Fr. Edward Hays, a spiritual writer and a priest in the Kansas City, Kan., archdiocese, explains: “The purpose of meditation is to live contemplatively. That’s the ultimate goal. That’s the destination. That’s why you are doing it. It’s not a practice you do 15 or 20 minutes a day. It’s a movement into a lifestyle.”

Hays cautions that if you sit quietly, “out of the depths can come some dark demons and if you let them float up you become aware -- much more aware -- of your inner self, negative and positive. And then you can deal with those things. You become instantaneously more aware of when you are upset, angry, irritated, jealous or rude. And then you can correct it.”

Rohr cites Trappist Fr. Thomas Merton, who wrote in the 1960s, as contemplative prayer’s earliest modern disciple. “Merton almost single-handedly exposed that we had lost our earlier contemplative mind, from basically the 14th century on, as the whole West became dualistic. And it really hasn’t served us very well,” Rohr said. “Merton, in effect, said to his own community at the Abbey of Gethsemani in Kentucky -- and was not liked for saying it -- ‘You are good guys and holy men, but you are not really contemplative. You are just introverts who like a quiet lifestyle. You are still praying with a dualistic mind, with either/or thinking.’ ”
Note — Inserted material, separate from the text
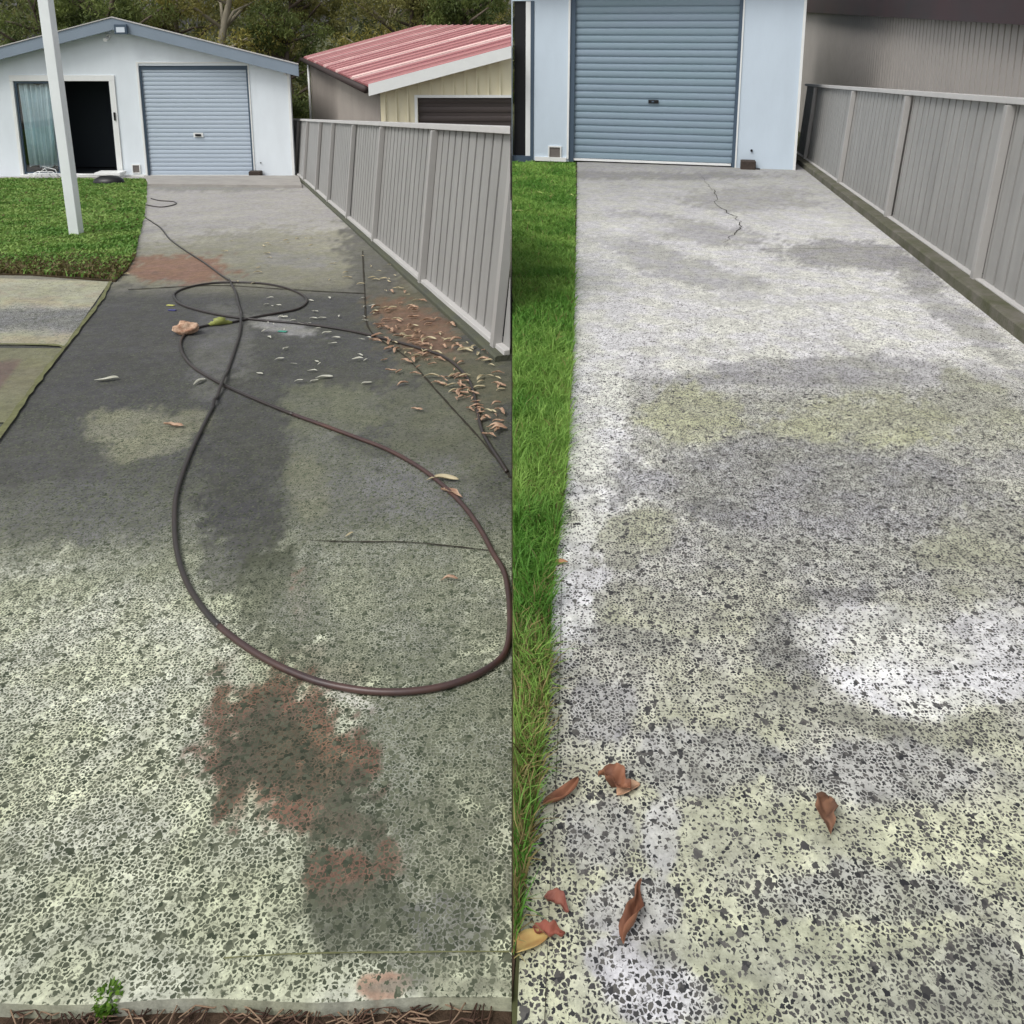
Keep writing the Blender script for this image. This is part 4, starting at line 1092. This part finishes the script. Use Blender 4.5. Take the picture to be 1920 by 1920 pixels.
# ------------------------------------------------------------------ leaves and litter
def leaf_mesh(name, L, Wd, curl, twist, seed, crumple=0.0, c0=(150, 104, 70), c1=(100, 70, 52)):
    rnd = random.Random(seed); V = []; T = []
    nu, nv = 14, 6
    a, b = np.array(S(*c0)), np.array(S(*c1))
    ph = [rnd.random() * 6 for _ in range(6)]
    for i in range(nu + 1):
        s = i / nu; wd = Wd * .5 * (math.sin(math.pi * min(1, max(0, s)) ** .8) ** .8 + .05)
        if s in (0,): wd = Wd * .03
        for j in range(nv + 1):
            t = (j / nv - .5) * 2
            x = (s - .5) * L; y = t * wd + .12 * L * curl * math.sin(s * 3.0 + ph[4])
            z = abs(t) ** 1.5 * wd * curl * 1.3 + .10 * L * curl * math.cos(s * math.pi * 2 + ph[0]) * .5
            tw = twist * (s - .5)
            y, z = y * math.cos(tw) - z * math.sin(tw), y * math.sin(tw) + z * math.cos(tw)
            if crumple:
                z += crumple * (math.sin(s * 11 + ph[1]) * math.cos(t * 3 + ph[2]) * .5 + .4 * math.sin(s * 23 + t * 5 + ph[3]))
                y += crumple * .5 * math.sin(s * 17 + ph[5])
            V.append(Vector((x, y, z)))
            k = .5 + .35 * math.sin(s * 7 + ph[1] + t * 2) + .3 * (rnd.random() - .5); k = min(1, max(0, k))
            if abs(t) < .1: k *= .5
            T.append(tuple(a * (1 - k) + b * k))
    zmin = min(v.z for v in V)
    V = [v - Vector((0, 0, zmin)) for v in V]
    Fc = [(i * (nv + 1) + j, (i + 1) * (nv + 1) + j, (i + 1) * (nv + 1) + j + 1, i * (nv + 1) + j + 1) for i in range(nu) for j in range(nv)]
    me = bpy.data.meshes.new(name); me.from_pydata([tuple(v) for v in V], [], Fc)
    at = me.color_attributes.new('tint', 'FLOAT_COLOR', 'POINT'); at.data.foreach_set('color', np.array(T, dtype=np.float32).ravel())
    me.materials.append(leaf_m); smooth(me)
    return me
leaf_m = attr_mat('dry_leaf', .6, .12)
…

Rohr, who is currently writing a book on contemplative prayer, said contemplation will lead to a healthier way of approaching life.

“We have been taught for too long to be judgmental. This stems from our dualistic thinking. In contemplative prayer we break out of dualism and develop a new mindset. We learn to see life through the lens of acceptance. It is in this acceptance we become more understanding, more aware and more compassionate people. Only after we offer an appropriate ‘yes’ to the moment, to the event, to the person can we, if required, offer loving critique.”

Thomas C. Fox is a former NCR editor and publisher.